*TASK DESCRIPTION*. Write out the data again exactly, skipping every picture.
═══ PROVIDED DATA ═══
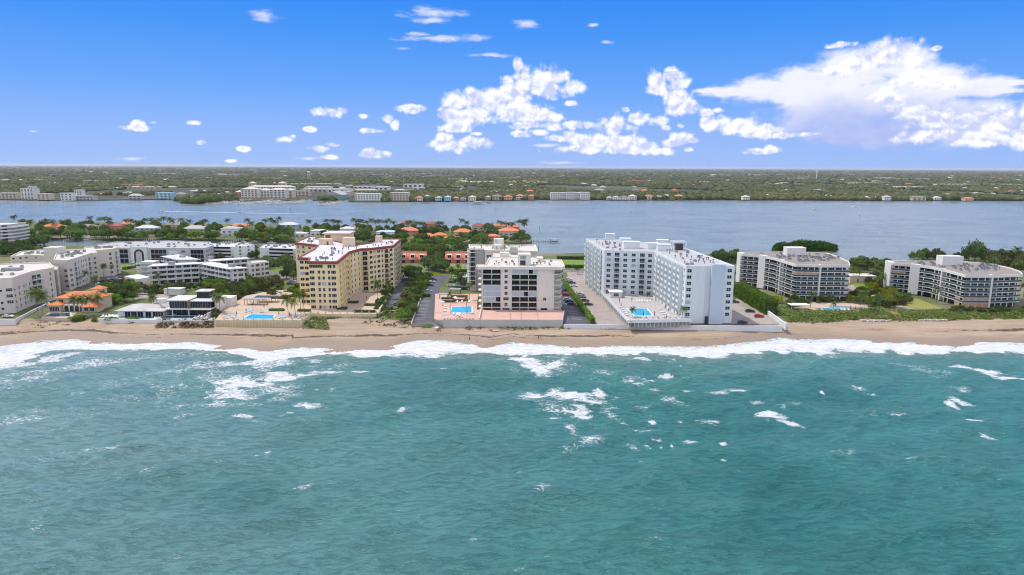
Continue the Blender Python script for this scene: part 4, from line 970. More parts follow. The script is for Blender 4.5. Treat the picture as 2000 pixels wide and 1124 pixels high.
# --- E: white three-winged motel-like block
ze = 15.6
def E_(px, z=ze): return G(px, z)
def wing(r, poly, z1, sides, nf=4, z0=4, dzf=2.85, seed=0):
    MB().prism(inset(poly, 1.3), z0, z1-.35, top=False).build('wall', X['bluew' if seed == 9 else 'white'], r)
    MB().prism(poly, z1-.38, z1).build('roof', X['roofw'], r)
    inn = inset(poly, 1.3)
    for i in sides:
        A, B = poly[i], poly[(i+1) % len(poly)]; Ai, Bi = inn[i], inn[(i+1) % len(inn)]; L = dist(A, B)
        for k in range(nf):
            z = z0+.3+dzf*k
            if k:
                put('gallery_slab', MB().box(-L/2,0,-.25,L/2,1.28,0).mesh('gallery_slab', X['white']), r, A, B, .5, z)
                inst('gallery_railing', RAILW, r, (*lerp(A,B,.5), z), math.atan2(B[1]-A[1], B[0]-A[0]), (L,1,1))
            n = int(L/4.2)
            for j in range(n): put('window', WM['doorw' if (j*7+k*3+i) % 3 else 'wide'], r, Ai, Bi, (j+.5)/n, z+(.05 if (j*7+k*3+i) % 3 else .7))
RAILW = MB().box(-.5,.02,0,.5,.1,1.0,0).mesh('gallery_railing', [X['railw']])
r = empty('gallery_apartments', (*g(388,556), 4), 'white four storey Y-shaped block with long balcony galleries and flat white roofs', 'apartment building')
wing(r, E_([(286,521),(390,515.5),(407,511.5),(300,515.5)]), ze, [0])
wing(r, E_([(391,516),(448,526.3),(485,523.5),(420,512.5),(408,511.6)]), ze, [0])
wing(r, E_([(313,502.5),(345,509.5),(392,509),(350,499)]), ze+.6, [0])
A, B = E_([(448,526.3),(485,523.5)]); q = inset(E_([(391,516),(448,526.3),(485,523.5),(420,512.5),(408,511.6)]), 1.3); facade(r, q[1], q[2], 4.5, 2.85, 4, [(.3,'sq',.8),(.7,'wide',.8)])
q = E_([(411,511.8),(489,506),(480,503.5),(405,508)]); wing(r, q, ze+.3, [0])
q = E_([(487,515),(525,510.5),(513,508),(474,511)], 13.5); block(r, q, 4, 13.5, 'white', 'roofw', .4, .3); facade(r, q[0], q[1], 4.5, 2.85, 3, [(.15,'sq',.8),(.4,'wide',.8),(.65,'sq',.8),(.88,'wide',.8)])
MB().prism(E_([(243,540),(268,545.5),(293,541.5),(270,536)], 8.5), 4, 8.5).build('stair_wing', X['white'], r)
x, y = g(283, 545, 4); 
for k in range(4): rbox(r, 'balcony', x-3, y-3, 5.8+2.7*k, x+7, y+6, 6.05+2.7*k, 'white'); rbox(r, 'balcony_railing', x-3, y-3, 6.1+2.7*k, x+7, y-2.85, 7.0+2.7*k, 'railw')
rbox(r, 'stair_core', x-1.4, y-1.4, 4, x+7, y+6, 14.8, 'white')
for px, py in ((328,517.5),(446,522),(405,508),(350,505)):
    x, y = g(px, py, ze); rbox(r, 'roof_plant', x, y, ze+.01, x+3, y+2.5, ze+1.8, 'metal')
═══
*WORKED SOLUTION*.
Continue the Blender Python script for this scene: part 4, from line 970. More parts follow. The script is for Blender 4.5. Treat the picture as 2000 pixels wide and 1124 pixels high.
# --- E: white three-winged motel-like block
ze = 15.6
def E_(px, z=ze): return G(px, z)
def wing(r, poly, z1, sides, nf=4, z0=4, dzf=2.85, seed=0):
    MB().prism(inset(poly, 1.3), z0, z1-.35, top=False).build('wall', X['bluew' if seed == 9 else 'white'], r)
    MB().prism(poly, z1-.38, z1).build('roof', X['roofw'], r)
    inn = inset(poly, 1.3)
    for i in sides:
        A, B = poly[i], poly[(i+1) % len(poly)]; Ai, Bi = inn[i], inn[(i+1) % len(inn)]; L = dist(A, B)
        for k in range(nf):
            z = z0+.3+dzf*k
            if k:
                put('gallery_slab', MB().box(-L/2,0,-.25,L/2,1.28,0).mesh('gallery_slab', X['white']), r, A, B, .5, z)
                inst('gallery_railing', RAILW, r, (*lerp(A,B,.5), z), math.atan2(B[1]-A[1], B[0]-A[0]), (L,1,1))
            n = int(L/4.2)
            for j in range(n): put('window', WM['doorw' if (j*7+k*3+i) % 3 else 'wide'], r, Ai, Bi, (j+.5)/n, z+(.05 if (j*7+k*3+i) % 3 else .7))
RAILW = MB().box(-.5,.02,0,.5,.1,1.0,0).mesh('gallery_railing', [X['railw']])
r = empty('gallery_apartments', (*g(388,556), 4), 'white four storey Y-shaped block with long balcony galleries and flat white roofs', 'apartment building')
wing(r, E_([(286,521),(390,515.5),(407,511.5),(300,515.5)]), ze, [0])
wing(r, E_([(391,516),(448,526.3),(485,523.5),(420,512.5),(408,511.6)]), ze, [0])
wing(r, E_([(313,502.5),(345,509.5),(392,509),(350,499)]), ze+.6, [0])
A, B = E_([(448,526.3),(485,523.5)]); q = inset(E_([(391,516),(448,526.3),(485,523.5),(420,512.5),(408,511.6)]), 1.3); facade(r, q[1], q[2], 4.5, 2.85, 4, [(.3,'sq',.8),(.7,'wide',.8)])
q = E_([(411,511.8),(489,506),(480,503.5),(405,508)]); wing(r, q, ze+.3, [0])
q = E_([(487,515),(525,510.5),(513,508),(474,511)], 13.5); block(r, q, 4, 13.5, 'white', 'roofw', .4, .3); facade(r, q[0], q[1], 4.5, 2.85, 3, [(.15,'sq',.8),(.4,'wide',.8),(.65,'sq',.8),(.88,'wide',.8)])
MB().prism(E_([(243,540),(268,545.5),(293,541.5),(270,536)], 8.5), 4, 8.5).build('stair_wing', X['white'], r)
x, y = g(283, 545, 4); 
for k in range(4): rbox(r, 'balcony', x-3, y-3, 5.8+2.7*k, x+7, y+6, 6.05+2.7*k, 'white'); rbox(r, 'balcony_railing', x-3, y-3, 6.1+2.7*k, x+7, y-2.85, 7.0+2.7*k, 'railw')
rbox(r, 'stair_core', x-1.4, y-1.4, 4, x+7, y+6, 14.8, 'white')
for px, py in ((328,517.5),(446,522),(405,508),(350,505)):
    x, y = g(px, py, ze); rbox(r, 'roof_plant', x, y, ze+.01, x+3, y+2.5, ze+1.8, 'metal')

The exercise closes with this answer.